Saturday, October 13, 2018
The simulacra
What can I say about The Simulacra?
It's about a dystopian future where society is divided into two layers, the Be's and the Ge's. The Ge's are the ones in control, the ones who know the secret. The Be's are the lower class, much as the worker bees in a hive with the queen on top.
In this case Nicole Thibodeaux is that queen. She's a woman who doesn't seem to age and whose always the First Lady. Every four years the president changes, but it seems that with the post of ruling the USEA (I'll come to that) comes a marriage to Nicole as well.
It's for her that the Be's do what they do.
What about the USEA? It's not an America we know, but an alternate reality where the US and Germany have fused together.
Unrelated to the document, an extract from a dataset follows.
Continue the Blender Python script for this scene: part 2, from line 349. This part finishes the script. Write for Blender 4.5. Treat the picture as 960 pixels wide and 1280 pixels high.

There's more than that alone that makes this story quite chaotic.
Equipment to travel in time is available to the Ge's. Neanderthals have resurfaced. And flying to Mars is possible with home made rockets.
Oh and psycho-analysis is forbidden by law. Mental illness needs to be cured by drugs only.
Actually the USEA is ruled by a number of kartels, (AG Chemie, Karp Sohn und Werken,..) and how they face their own extinction.
Still, pretty chaotic. But I did like it, just the part about the influence of Germany is a bit too WWII for me. It's understandable, since the effects of the war had to be still omnipresent when this novel was written and I noticed this morbid fascination in other novels of him too.
I think you can compare it with the tendency of James Bond movies to make Russia the big bad evil during the cold war.
Germany is an easy villiain, surely when Philip K Dick wrote this novel.